Taktzeit
by Kristin Schmidt
Arbon — Abfüllanlagen, Fertigungsstrassen, Qualitätskontrolle – lange Bänder transportieren Dinge durch Fabrikhallen; automatisch angetrieben, gleichmässig, endlos. Teile, Waren oder Materialien fahren an Maschinen entlang, durch sie hindurch zur nächsten Bearbeitungsstation. Die Industrialisierung ist rastlos, Stillstand ist unerwünscht. Fabriken schliessen dennoch, die Welt dreht sich weiter. Und mitunter zieht die Kunst in die leeren Hallen ein. Zum Beispiel in Arbon. Seit fast dreissig Jahren zeigt die Kunsthalle ihr Programm in einer ehemaligen Lagerhalle einer Metallfabrik. Ana Strika (*1981, Zürich) installiert nun dort lange Bahnen mit Kurven und Steigungen, unterschiedliche Gestelle und Podeste. Darauf liegen Dinge, gefertigte und gefundene, in kleinen Gruppen, einzeln oder aneinander gereiht. Entfernt schwingt die Erinnerung an Produktionsanlagen mit, auch im Ausstellungstitel. Aber der Takt ist ausgesetzt. Stille ist eingekehrt.
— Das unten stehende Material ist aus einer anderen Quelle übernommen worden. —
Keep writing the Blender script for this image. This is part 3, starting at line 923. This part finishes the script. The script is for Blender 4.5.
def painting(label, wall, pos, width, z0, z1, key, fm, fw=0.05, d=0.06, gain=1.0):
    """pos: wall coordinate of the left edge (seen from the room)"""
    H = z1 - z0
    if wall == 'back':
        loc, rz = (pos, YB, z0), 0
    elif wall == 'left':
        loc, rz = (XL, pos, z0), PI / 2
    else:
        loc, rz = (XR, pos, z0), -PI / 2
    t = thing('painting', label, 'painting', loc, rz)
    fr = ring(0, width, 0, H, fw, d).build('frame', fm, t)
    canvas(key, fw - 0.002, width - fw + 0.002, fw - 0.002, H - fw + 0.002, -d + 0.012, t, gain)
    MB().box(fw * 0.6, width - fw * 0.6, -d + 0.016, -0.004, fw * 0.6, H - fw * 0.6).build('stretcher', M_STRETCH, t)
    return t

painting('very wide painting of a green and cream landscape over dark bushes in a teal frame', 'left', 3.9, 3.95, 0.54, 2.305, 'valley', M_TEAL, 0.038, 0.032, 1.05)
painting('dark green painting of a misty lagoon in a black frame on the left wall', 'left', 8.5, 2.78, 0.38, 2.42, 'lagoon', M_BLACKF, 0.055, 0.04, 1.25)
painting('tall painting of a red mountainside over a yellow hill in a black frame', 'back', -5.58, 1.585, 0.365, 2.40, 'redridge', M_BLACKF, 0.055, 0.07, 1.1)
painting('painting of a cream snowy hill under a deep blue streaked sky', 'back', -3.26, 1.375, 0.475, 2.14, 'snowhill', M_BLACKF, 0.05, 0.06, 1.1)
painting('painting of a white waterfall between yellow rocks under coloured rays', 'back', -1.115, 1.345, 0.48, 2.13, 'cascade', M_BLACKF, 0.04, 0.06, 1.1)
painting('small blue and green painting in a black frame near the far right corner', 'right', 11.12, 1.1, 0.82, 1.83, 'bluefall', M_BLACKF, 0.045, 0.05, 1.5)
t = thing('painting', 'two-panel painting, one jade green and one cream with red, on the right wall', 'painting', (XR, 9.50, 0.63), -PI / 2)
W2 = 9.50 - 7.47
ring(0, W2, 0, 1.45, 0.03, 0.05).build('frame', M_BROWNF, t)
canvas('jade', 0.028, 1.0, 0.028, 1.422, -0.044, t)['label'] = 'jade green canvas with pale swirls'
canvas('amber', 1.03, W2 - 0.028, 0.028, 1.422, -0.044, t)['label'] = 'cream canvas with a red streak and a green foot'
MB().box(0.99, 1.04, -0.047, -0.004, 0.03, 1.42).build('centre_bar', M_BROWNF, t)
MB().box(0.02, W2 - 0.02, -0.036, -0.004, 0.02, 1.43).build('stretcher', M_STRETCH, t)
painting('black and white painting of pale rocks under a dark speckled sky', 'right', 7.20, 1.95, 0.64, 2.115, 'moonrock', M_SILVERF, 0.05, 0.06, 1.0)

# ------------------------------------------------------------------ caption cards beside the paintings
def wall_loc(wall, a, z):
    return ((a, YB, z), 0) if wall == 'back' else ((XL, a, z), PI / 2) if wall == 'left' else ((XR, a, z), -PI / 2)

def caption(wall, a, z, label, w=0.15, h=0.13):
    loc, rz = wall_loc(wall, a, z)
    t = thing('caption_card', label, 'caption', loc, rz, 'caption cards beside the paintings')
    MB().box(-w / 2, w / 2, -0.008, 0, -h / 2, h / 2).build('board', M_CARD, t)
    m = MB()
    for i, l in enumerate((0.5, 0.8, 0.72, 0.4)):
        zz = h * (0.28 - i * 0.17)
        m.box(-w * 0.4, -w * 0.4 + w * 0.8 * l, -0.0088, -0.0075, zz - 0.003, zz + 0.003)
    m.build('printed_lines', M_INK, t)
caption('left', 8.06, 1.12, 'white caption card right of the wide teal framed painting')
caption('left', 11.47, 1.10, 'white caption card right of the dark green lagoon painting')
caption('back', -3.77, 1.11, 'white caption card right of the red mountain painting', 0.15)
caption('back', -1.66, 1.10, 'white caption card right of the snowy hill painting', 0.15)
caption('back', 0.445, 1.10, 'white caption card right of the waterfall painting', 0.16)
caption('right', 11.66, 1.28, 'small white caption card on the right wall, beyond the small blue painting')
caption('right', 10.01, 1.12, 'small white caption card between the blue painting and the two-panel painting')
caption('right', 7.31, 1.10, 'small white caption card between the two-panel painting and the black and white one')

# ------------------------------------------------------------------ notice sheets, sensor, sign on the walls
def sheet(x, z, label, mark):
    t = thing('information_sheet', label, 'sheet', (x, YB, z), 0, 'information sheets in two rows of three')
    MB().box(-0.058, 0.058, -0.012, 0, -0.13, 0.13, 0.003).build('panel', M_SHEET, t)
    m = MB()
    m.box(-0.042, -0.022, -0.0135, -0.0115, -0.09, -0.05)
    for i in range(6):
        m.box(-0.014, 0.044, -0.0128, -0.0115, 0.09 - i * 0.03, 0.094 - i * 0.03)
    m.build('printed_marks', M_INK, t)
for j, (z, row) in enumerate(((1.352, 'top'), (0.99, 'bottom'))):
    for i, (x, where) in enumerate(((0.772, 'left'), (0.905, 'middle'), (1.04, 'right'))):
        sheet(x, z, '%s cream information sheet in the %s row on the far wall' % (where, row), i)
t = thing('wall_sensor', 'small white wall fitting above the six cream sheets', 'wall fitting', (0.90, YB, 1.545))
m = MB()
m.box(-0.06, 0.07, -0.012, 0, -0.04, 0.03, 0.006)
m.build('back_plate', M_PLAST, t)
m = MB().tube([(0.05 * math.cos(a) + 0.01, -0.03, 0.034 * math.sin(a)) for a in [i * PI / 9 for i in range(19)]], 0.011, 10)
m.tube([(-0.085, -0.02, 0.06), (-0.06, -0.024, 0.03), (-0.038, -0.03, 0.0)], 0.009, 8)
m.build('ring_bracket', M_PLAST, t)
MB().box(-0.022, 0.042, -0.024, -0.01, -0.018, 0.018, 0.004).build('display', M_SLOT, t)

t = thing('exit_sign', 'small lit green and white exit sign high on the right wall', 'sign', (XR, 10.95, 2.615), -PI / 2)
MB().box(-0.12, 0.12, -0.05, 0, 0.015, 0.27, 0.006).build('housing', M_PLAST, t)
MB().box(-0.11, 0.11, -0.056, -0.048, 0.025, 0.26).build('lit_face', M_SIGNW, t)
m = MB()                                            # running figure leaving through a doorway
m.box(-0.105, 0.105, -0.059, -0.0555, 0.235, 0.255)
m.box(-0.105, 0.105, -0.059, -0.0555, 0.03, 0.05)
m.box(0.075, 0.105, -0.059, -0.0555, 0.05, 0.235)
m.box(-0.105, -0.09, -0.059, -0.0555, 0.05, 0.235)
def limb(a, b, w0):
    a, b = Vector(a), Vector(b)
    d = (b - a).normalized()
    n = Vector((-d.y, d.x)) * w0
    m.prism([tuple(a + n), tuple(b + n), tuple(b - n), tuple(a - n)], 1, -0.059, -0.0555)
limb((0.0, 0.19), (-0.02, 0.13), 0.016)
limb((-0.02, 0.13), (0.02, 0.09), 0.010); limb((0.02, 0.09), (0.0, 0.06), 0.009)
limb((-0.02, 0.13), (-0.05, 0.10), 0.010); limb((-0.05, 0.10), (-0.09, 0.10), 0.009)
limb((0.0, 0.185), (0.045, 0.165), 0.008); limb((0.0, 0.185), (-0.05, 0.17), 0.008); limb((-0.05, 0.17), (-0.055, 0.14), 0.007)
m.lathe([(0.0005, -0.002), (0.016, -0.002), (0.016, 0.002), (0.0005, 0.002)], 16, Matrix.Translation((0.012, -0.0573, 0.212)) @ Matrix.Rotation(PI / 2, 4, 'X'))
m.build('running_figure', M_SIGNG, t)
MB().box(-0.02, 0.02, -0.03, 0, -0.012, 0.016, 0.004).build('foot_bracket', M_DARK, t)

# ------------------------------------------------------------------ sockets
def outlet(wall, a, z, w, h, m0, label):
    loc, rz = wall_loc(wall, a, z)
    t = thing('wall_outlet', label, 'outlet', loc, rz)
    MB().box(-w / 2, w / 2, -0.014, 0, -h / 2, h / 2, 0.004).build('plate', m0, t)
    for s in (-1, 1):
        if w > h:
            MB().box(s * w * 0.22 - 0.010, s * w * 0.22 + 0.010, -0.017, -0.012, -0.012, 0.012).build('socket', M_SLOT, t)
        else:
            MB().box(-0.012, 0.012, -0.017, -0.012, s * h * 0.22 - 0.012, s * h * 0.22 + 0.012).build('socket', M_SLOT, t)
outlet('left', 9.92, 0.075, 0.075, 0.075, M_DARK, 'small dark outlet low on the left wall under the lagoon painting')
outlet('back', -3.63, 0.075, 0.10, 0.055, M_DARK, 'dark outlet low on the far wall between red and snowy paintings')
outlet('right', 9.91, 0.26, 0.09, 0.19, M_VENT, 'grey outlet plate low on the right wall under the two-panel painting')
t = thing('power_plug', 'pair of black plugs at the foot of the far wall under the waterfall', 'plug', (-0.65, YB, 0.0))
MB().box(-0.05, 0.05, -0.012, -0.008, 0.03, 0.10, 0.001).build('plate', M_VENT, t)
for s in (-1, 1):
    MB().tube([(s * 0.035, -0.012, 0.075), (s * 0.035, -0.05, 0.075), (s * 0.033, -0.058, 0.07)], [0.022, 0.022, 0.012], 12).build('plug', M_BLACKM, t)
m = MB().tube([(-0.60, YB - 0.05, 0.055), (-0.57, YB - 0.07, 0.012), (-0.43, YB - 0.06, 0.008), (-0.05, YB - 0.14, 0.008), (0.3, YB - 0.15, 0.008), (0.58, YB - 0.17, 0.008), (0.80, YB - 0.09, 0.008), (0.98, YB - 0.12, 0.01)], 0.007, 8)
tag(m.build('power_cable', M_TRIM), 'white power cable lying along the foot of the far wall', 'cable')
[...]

Die Dinge sind nicht mehr angetrieben und fahren keinem bestimmten Zweck entgegen. Stattdessen stehen sie für sich, sind autonom und entfalten eine stille, starke Präsenz. Ana Strika trägt seit Jahren einen Fundus aus Werkstoffen zusammen. Nicht die schillernden, leuchtenden, glatten Materialien interessieren sie, sondern die oft als ärmlich klassifizierten: Karton, Paketschnur, unbedrucktes Zeitungs- und Einpackpapier, Gips, Ton. Sie formt daraus kleine Schalen, stapelt, rollt und umwickelt die Materialien und Gegenstände. Sie steckt sie vorsichtig ineinander, biegt oder faltet sie. Pappen werden ausserdem zerschnitten, aber stets ist die Positivform genauso wichtig wie die Negativform. Abfall gibt es ebenso wenig wie Hierarchien. Die Anordnung dieser Dinge folgt nicht irgendeiner Betrachterlogik, sondern rätselhaften Prinzipien, die der Welt der Objekte selbst zu entstammen scheinen. Bis weit über Augenhöhe reichen die aus einfachen Latten zusammengefügten Gestelle und Bahnen. Kein Standort ist der Beste, alle sind gut. Erst im Rundgang durch die Halle fügen sich Silhouetten zu neuen Formen zusammen, erst dann zeigt sich die grosse Vielfalt. Ana Strika addiert die Dinge nicht einfach oder konstruiert eine Aufzählung, sondern arbeitet mit ihnen wie mit Morphemen, Wörtern und Wortgruppen einer Sprache: Sie lassen sich immer wieder neu und nahezu unendlich kombinieren. Sie müssen keinem Zweck genügen und entfalten gemeinsam umso grössere poetische Kraft.